O Caçando Carneiros vai aparecer por aqui. Gosto do Murakami, mas achei curioso ter sido o livro escolhido como “descartável” pelo Sr. X, no Inquérito do Jornal Rascunho: http://rascunho.gazetadopovo.com.br/inquerito_141/
Cada um cada um né. Eu já ouvi dizer que é um dos melhores dele, opiniões de quem é verdadeiramente fã do Murakami, só que esses mesmos fãs falam mal de Após o anoitecer, que eu acho incrível.
começando agora. em breve solto algumas notinhas no blog.
Acabei de ler ontem “Minha querida Sputinik” e fiquei extasiada.
Murakami descreve os sentimentos de uma forma que toca a alma.
Agora quero muito ler outras obras dele!
Abração,
Flávia Cardoso.
Ops… Sputnik!
Leia “Kafka à Beira-Mar” e me diga o que achou!
Obrigada pela dica! Vou ler sim!
Você leu “Norwegian Wood”?
Vou liquidar uns 3 livros que estão na minha cabeceira e depois vou comprar o “Kafka à Beira-Mar”, que eu já vinha namorando….

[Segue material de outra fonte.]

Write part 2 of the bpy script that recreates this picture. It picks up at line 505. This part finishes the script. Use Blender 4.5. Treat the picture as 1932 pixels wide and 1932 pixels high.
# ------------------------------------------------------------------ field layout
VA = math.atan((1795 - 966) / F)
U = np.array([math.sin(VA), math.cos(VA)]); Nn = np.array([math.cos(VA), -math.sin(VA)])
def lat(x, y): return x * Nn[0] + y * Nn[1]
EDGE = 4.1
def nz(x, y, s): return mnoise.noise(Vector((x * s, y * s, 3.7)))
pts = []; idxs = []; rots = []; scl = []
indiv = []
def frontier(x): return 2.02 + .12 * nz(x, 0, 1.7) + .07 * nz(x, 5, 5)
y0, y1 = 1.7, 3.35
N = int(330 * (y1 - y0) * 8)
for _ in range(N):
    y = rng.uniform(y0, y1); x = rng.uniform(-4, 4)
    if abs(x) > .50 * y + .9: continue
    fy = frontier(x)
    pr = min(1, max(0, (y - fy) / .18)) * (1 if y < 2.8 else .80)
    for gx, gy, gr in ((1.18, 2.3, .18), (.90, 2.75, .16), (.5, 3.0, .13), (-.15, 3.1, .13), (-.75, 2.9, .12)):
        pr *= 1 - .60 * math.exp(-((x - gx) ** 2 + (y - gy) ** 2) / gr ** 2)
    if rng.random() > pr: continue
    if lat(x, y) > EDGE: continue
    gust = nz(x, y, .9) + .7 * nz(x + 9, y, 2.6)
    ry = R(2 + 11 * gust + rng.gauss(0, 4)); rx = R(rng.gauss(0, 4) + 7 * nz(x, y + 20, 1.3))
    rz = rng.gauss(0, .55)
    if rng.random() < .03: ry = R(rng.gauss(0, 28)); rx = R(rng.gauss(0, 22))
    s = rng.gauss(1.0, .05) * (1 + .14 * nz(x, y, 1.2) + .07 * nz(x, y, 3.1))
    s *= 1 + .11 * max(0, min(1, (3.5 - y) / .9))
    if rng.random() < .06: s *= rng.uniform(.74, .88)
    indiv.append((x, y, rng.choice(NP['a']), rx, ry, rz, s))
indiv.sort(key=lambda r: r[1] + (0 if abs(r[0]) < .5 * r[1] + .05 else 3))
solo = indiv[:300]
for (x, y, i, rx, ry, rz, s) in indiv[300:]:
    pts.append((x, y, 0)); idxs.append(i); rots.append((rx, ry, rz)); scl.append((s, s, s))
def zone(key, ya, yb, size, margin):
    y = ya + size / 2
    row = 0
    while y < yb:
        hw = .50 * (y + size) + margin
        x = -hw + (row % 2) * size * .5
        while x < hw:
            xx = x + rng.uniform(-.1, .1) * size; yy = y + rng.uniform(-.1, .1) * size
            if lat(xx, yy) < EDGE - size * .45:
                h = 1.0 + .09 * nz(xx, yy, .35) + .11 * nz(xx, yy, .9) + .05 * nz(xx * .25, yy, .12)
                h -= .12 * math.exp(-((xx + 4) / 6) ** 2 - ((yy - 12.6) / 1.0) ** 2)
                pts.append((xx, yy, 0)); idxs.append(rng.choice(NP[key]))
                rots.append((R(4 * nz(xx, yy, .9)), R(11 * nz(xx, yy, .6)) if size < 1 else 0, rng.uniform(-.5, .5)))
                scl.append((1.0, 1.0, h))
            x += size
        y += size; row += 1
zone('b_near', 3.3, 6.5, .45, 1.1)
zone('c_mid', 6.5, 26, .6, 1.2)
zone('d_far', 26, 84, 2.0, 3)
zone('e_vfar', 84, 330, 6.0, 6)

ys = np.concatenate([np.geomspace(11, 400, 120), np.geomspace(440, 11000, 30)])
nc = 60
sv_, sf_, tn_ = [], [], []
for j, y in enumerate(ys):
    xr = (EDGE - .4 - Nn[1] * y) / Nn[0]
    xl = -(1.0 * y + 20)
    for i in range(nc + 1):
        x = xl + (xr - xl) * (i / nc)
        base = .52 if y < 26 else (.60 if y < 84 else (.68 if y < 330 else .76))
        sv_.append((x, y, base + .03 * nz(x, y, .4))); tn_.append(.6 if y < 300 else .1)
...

Só não entendo porque esse é o único livro dele (dos atuais disponíveis) traduzidos do inglês. =/
Oi Rafael, você diz em ebook? Porque na livraria cultura eu comprei meu 1Q84 em inglês.
Não, não. Quis dizer que esse livro (aparentemente) foi traduzido do inglês. E sem explicação alguma sobre isso. =/
(E infelizmente, após ler o terceiro livro do Murakami pela Alfaguara, notei que é comum uma revisão fraca e uma adaptação que acha que o leitor é retardado).
Bom dia, pessoal.
Acadei de ler agora mesmo. Alguém pode me dizer alguma coisa sobre “O Sangue já deve, à sua maneira silenciosa, ter vazado por dentro”? Quais foram as suas reflexões sobre o final do livro?
Me tira uma dúvida: caçando carneiros é um livro para ser lido antes de minha querida Sputnik ou de “dance dance dance” ? Estou com o caçando… Lá em casa mas queria ter o que serve de continuação tb.